No joke, he beats up naughty kids. I think that is a better incentive to be good than merely getting a lump of coal. If a child was particularly naughty, the terrifying Krampus would abduct the child, toss them in a burlap sack and chuck them in a river.

The Krampus has faded out of most modern legends of Santa in the area, however he does have a holiday in parts of Austria called Krampus day where people put on Krampus masks and parade in the streets mocking the being.


The Netherlands

Sinterklaas is thought to be the biggest influence on modern Santa Claus as we know it. Sinterklaas travels around with his happy attitude, long flowing white beard and signature red suit. Unlike our Santa Claus, Sinterklaas seems to rely on human transportation instead of fancy flying sleighs. Each year at the end of November, Sinterklaas will take the ferry over from Spain, where he apparently hangs out the rest of the year, and delivers presents to children on December 5th.

December 5th is a popular time to deliver presents for European Santas. The December 5th holiday celebrates the Saint Nicholas instead of the birth of Christ. Sinterklaas delivers presents with the help of his manservant Black Peter. Black Peter at first was a mere servant, even possibly a slave, Due to the racial overtones this has had, he has evolved into a chimney sweep over the years.

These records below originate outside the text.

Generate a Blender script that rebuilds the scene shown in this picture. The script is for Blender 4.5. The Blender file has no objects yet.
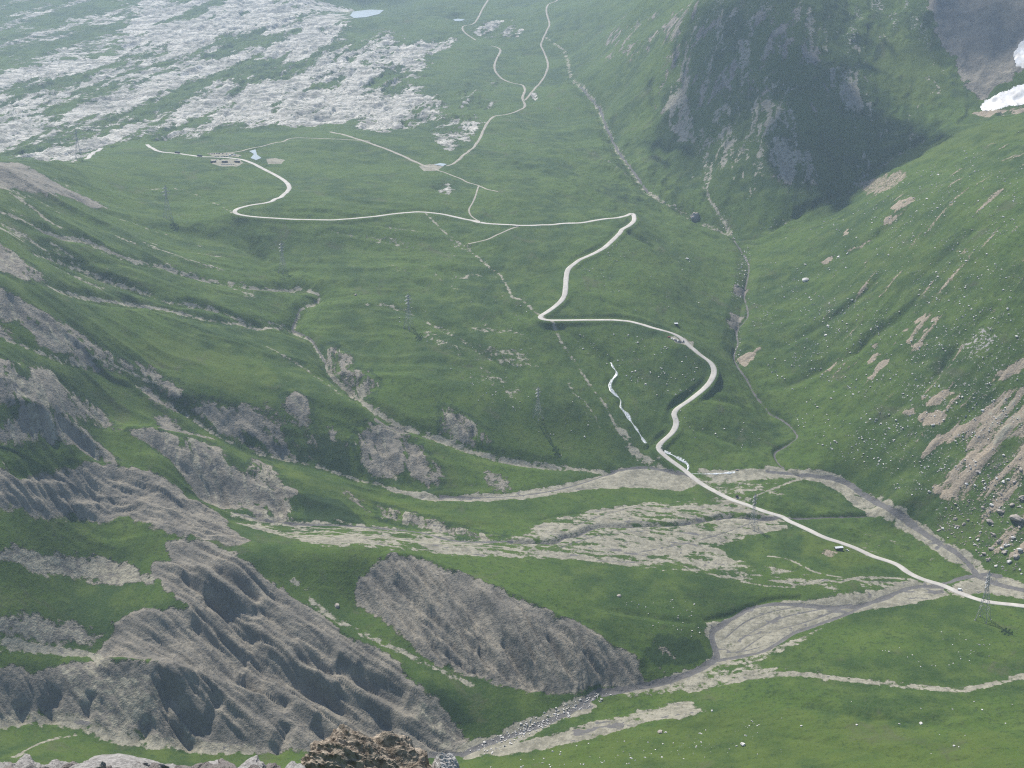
import bpy, bmesh, math, random
import numpy as np
from mathutils import Vector, Matrix, Euler

random.seed(7)
rng = np.random.default_rng(7)
C = bpy.context.scene.collection
SC = bpy.context.scene
f32 = np.float32

# ------------------------------------------------------------------ camera model
CAM_Z = 700.0
PITCH = math.radians(19.0)
F_PX = 1280.0
CP, SP = math.cos(PITCH), math.sin(PITCH)


def ray(px, py):
    cx = (px - 512.0) / F_PX
    cy = (384.0 - py) / F_PX
    return cx, CP + cy * SP, -SP + cy * CP


def pz(px, py, z):                      # the ground point seen at a pixel, at a known height
    dx, dy, dz = ray(px, py)
    t = (z - CAM_Z) / dz
    return dx * t, dy * t, z


def pd(px, py, d):                      # ... at a known forward distance
    dx, dy, dz = ray(px, py)
    t = d / dy
    return dx * t, d, CAM_Z + dz * t


# ------------------------------------------------------------------ value noise
def _hash(ix, iy, seed):
    h = (ix.astype(np.int64) * 374761393 + iy.astype(np.int64) * 668265263 + seed * 974711) & 0x7FFFFFFF
    h = ((h ^ (h >> 13)) * 1274126177) & 0x7FFFFFFF
    h = (h ^ (h >> 16)) & 0xFFFF
    return h.astype(f32) * f32(1.0 / 65535.0)


def vnoise(x, y, seed=0):
    x0 = np.floor(x); y0 = np.floor(y)
    fx = (x - x0).astype(f32); fy = (y - y0).astype(f32)
    ix = x0.astype(np.int32); iy = y0.astype(np.int32)
    fx = fx * fx * fx * (fx * (fx * 6 - 15) + 10)
    fy = fy * fy * fy * (fy * (fy * 6 - 15) + 10)
    a = _hash(ix, iy, seed); b = _hash(ix + 1, iy, seed)
    c = _hash(ix, iy + 1, seed); d = _hash(ix + 1, iy + 1, seed)
    a += (b - a) * fx
    c += (d - c) * fx
    a += (c - a) * fy
    return a * 2 - 1                    # -1..1


def fbm(x, y, octaves, seed=0, gain=0.5):
    out = np.zeros(x.shape, f32); amp = 1.0; tot = 0.0
    ca, sa = 0.8, 0.6
    for o in range(octaves):
        out += amp * vnoise(x, y, seed + o * 17)
        tot += amp; amp *= gain
        x, y = (ca * x - sa * y) * 2.03 + 5.1, (sa * x + ca * y) * 2.03 - 3.7
    return out / tot


def ridged(x, y, octaves, seed=0, gain=0.5):
    out = np.zeros(x.shape, f32); amp = 1.0; tot = 0.0
    for o in range(octaves):
        out += amp * (1 - np.abs(vnoise(x, y, seed + o * 17)) * 1.7)
        tot += amp; amp *= gain
        x, y = x * 2.07 + 3.3, y * 2.07 - 1.9
    return out / tot


def sstep(a, b, x):
    t = np.clip((x - a) / (b - a), 0, 1)
    return t * t * (3 - 2 * t)


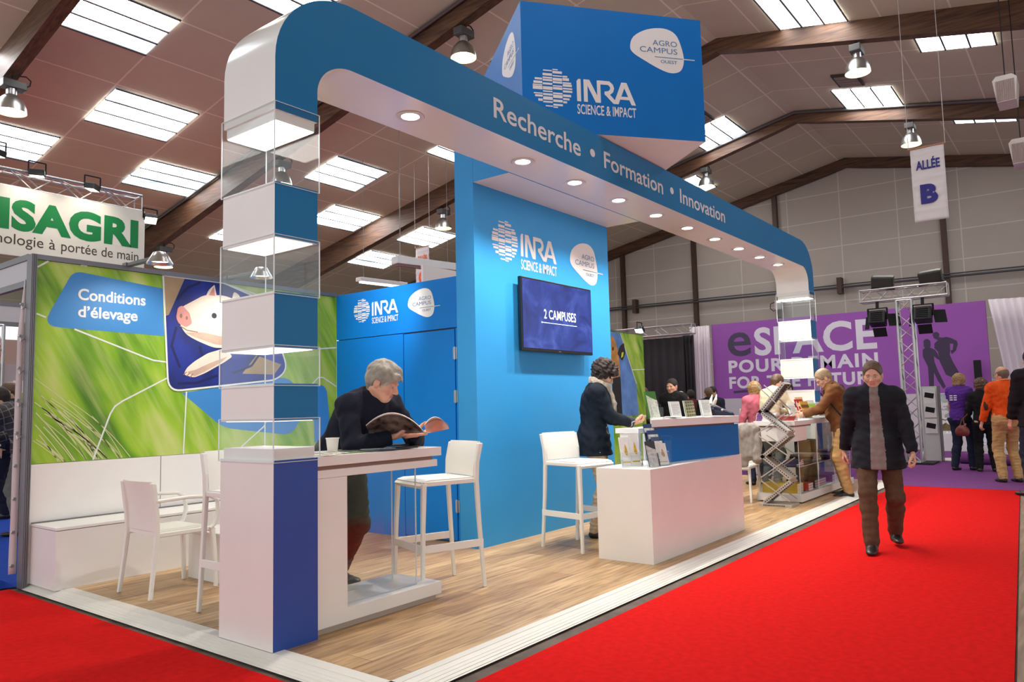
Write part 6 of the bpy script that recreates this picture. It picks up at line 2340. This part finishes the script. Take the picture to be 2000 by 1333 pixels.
    if hair:
        fl = Field(hc - .24 * s, hc + .20 * s, hd_res)
        sq = (1, 1, 1)
        if hair in ('short', 'grey', 'back'):
            th = .009 if hair != 'grey' else .018
            fl.ell(hp(-.014, 0, .038), ((.098 + th) * s, (.077 + th * .8) * s, (.090 + th) * s), HR, .01)
            fl.ec(hp(-.075, 0, .0), hp(-.062, 0, -.065), (.066 * s, .032 * s), (.052 * s, .020 * s), hL, .03)
            if hair == 'grey':
                for e in (1, -1):
                    fl.ec(hp(-.02, e * .074, .03), hp(-.03, e * .070, -.02), .020 * s, .014 * s, None, .02)
                    fl.ec(hp(.02, e * .070, .035), hp(.018, e * .068, .0), .014 * s, .008 * s, None, .02)
                fl.ec(hp(.05, .035, .098), hp(.09, -.035, .070), .030 * s, .022 * s, None, .02)
                fl.ec(hp(.06, .05, .08), hp(.098, .0, .052), .022 * s, .014 * s, None, .02)
            fl.ell(hp(.095, 0, -.038), (.074 * s, .080 * s, (.098 if hair == 'grey' else .112) * s), HR, .012, True)
            for e in (1, -1):
                fl.ell(hp(-.004, e * .09, -.03), (.030 * s, .03 * s, .042 * s), HR, .01, True)
            fl.cut(hp(-.05, 0, -.075), -hU)
            fl.ripple(.0012 if hair != 'grey' else .0034, (.016 if hair != 'grey' else .030) * s, seed + 2, 6, (.12, 1, .5), HR)
        elif hair == 'curly':
            fl.ell(hp(-.020, 0, .046), (.124 * s, .106 * s, .112 * s), HR, .01)
            fl.ec(hp(-.065, 0, .0), hp(-.055, 0, -.075), (.085 * s, .05 * s), (.068 * s, .035 * s), hL, .04)
            for e in (1, -1):
                fl.ec(hp(.0, e * .078, .03), hp(-.012, e * .080, -.05), .032 * s, .020 * s, None, .03)
            fl.ec(hp(.07, .03, .085), hp(.085, -.03, .075), .038 * s, .034 * s, None, .03)
            fl.ell(hp(.10, 0, -.055), (.075 * s, .066 * s, .102 * s), HR, .012, True)
            fl.ripple(.0085, .042 * s, seed + 2, 7)
        elif hair in ('bob', 'long'):
            fl.ell(hp(-.016, 0, .040), (.114 * s, .094 * s, .104 * s), HR, .01)
            low = -.085 if hair == 'bob' else -.20
            fl.ec(hp(-.060, 0, .02), hp(-.058, 0, low), (.090 * s, .055 * s), (.080 * s, .034 * s), hL, .04)
            for e in (1, -1):
                fl.ec(hp(-.005, e * .078, .03), hp(-.008, e * .076, low + .02), .034 * s, .024 * s, None, .03)
            fl.ell(hp(.095, 0, -.045), (.075 * s, .066 * s, .105 * s), HR, .012, True)
            fl.ripple(.0036, .03 * s, seed + 2, 5)
        elif hair == 'rim':
            fl.ell(hp(-.014, 0, .030), (.106 * s, .084 * s, .080 * s), HR, .01)
            fl.ec(hp(-.075, 0, .0), hp(-.062, 0, -.055), (.060 * s, .026 * s), (.050 * s, .018 * s), hL, .03)
            fl.cut(hp(-.01, 0, .040), hU * .95 + hF * .3)
            fl.ell(hp(.090, 0, -.02), (.085 * s, .10 * s, .13 * s), HR, .01, True)
            fl.cut(hp(-.05, 0, -.065), -hU)
            fl.ripple(.0016, .02 * s, seed + 2, 5)
        v, f = fl.net()
        if len(f):
            mesh_obj('hair', [(v, f, 0)], hm, t)
    # eyebrows
    m = MB()
    for e in (1, -1):
        m.tube([tuple(hp(.0925, e * .014, .0185)), tuple(hp(.0915, e * .030, .0235)), tuple(hp(.079, e * .048, .0185))], [.0035 * s, .0040 * s, .0025 * s], 6)
    m.build('eyebrows', hm, t, smooth=True)
    if glasses:
        m = MB()
        for e in (1, -1):
            pts = [tuple(hp(.104 - .006 * abs(cos(a)), e * (.033 + .024 * cos(a)), .0 + .017 * sin(a))) for a in [i * pi / 8 for i in range(17)]]
            m.tube(pts, .0014 * s, 5)
            m.tube([tuple(hp(.098, e * .057, .004)), tuple(hp(.04, e * .077, .006)), tuple(hp(-.005, e * .082, .002))], .0016 * s, 5)
        m.tube([tuple(hp(.105, .010, .004)), tuple(hp(.108, 0, .007)), tuple(hp(.105, -.010, .004))], .0014 * s, 5)
        m.build('glasses', BLACK, t, smooth=True)
    t_info = dict(t=t, hp=hp, HR=HR, hc=hc, nb=nb, wr=wr, el=el, sh=sh, pel=pel, mid=mid, sc=sc, F=F, L=Lf, U=U, s=s, cf=cf, Lt=Lt, sd2=sd2, an=an, kn=kn, nd=nd, W=Wp, fd=fd, sd1=sd1)
    return t_info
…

It is said that Black Peter would hop down the chimney and leave gifts for the good kids and bags of salt for the bad. In the past, Black Peter was said to kidnap children and whisk them off the Spain, not unlike the Krampus.

Father Christmas

UK, France, Spain and Portugal

Father Christmas, like Sinterklaas, has played a large part in influencing the modern American Santa Claus. Father Christmas was not originally a gift giver, he was a bit like a drunken bumpkin in a way. He was a carrier of good times and cheer and just wanted to spread it around the world like it was soft butter. Father Christmas, unlike Santa Claus, wore a fuzzy robe of green.

Eventually, Father Christmas did a bit of merging with Sinterklaas. He became a gift giver and road around in a flying sleigh with reindeer. Father Christmas and Sinterklaas merged together with a few of the other legends and had a baby called Santa Claus!

Our country is young compared to the rest of the world, thus our beloved Christmas idol is also a young little legend.



Nov 30, 2012 10:34pm
Okay, I really hate Christmas, but I love Sinterklaas (when he's being the vengeful, Old Testament Sinterklaas) and especially Krampus. Plus, I've never heard of La Befana, so you get a thumb's up just for her! And a tweet. And a +1.
Dec 26, 2012 11:27am
Hi-As a historian and a lover of mythology I loved your article--well covered, well written and some great insights. 2 big thumbs up from me and a rating
Jul 9, 2013 4:52am
Very interesting article.In Africa, we have no tradition or culture about Santa Claus.